London I & II (2018, mixed media)

London I: Soho Square

London II: Primrose Hill

This mixed media diptych represents a departure from more lyrical and myth-inspired recent work. The unsettling red, black and pink palette suggests a city a long way from peaceful, while the scribbled-over flower motifs and lonely dabs of green struggling to be seen in Soho Square speak of a natural world constrained by or entirely buried under a grimy and chaotic urbanism.

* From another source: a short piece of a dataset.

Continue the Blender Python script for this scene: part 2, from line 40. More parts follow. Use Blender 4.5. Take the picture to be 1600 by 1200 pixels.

Meanwhile Primrose Hill, without entirely abandoning the thick black pen-strokes that so powerfully evokes the mess and dirt of the inner city, deploys this motif sparingly and with an upward energy that conveys with impressive economy the sense of viewing the dense, high-rise clusters of Central London from an elevated position to the north-west. The pearl and star motifs, untouched by the black overlay seen on Soho Square, further convey the sense of soaring and even of a rare glimpse of starlight above the city’s perennial light pollution: the privilege of the wealthy urbanites that populate the piece’s namesake.

Taken together, the London diptych blends class commentary, graffiti influences and a sense of both the filth and grandeur of a world city, dancing between the bleakness of William Blake’s poem of the same name and Oscar Wilde’s famous observation that ‘We are all of us in the gutter, but some of us are looking at the stars.’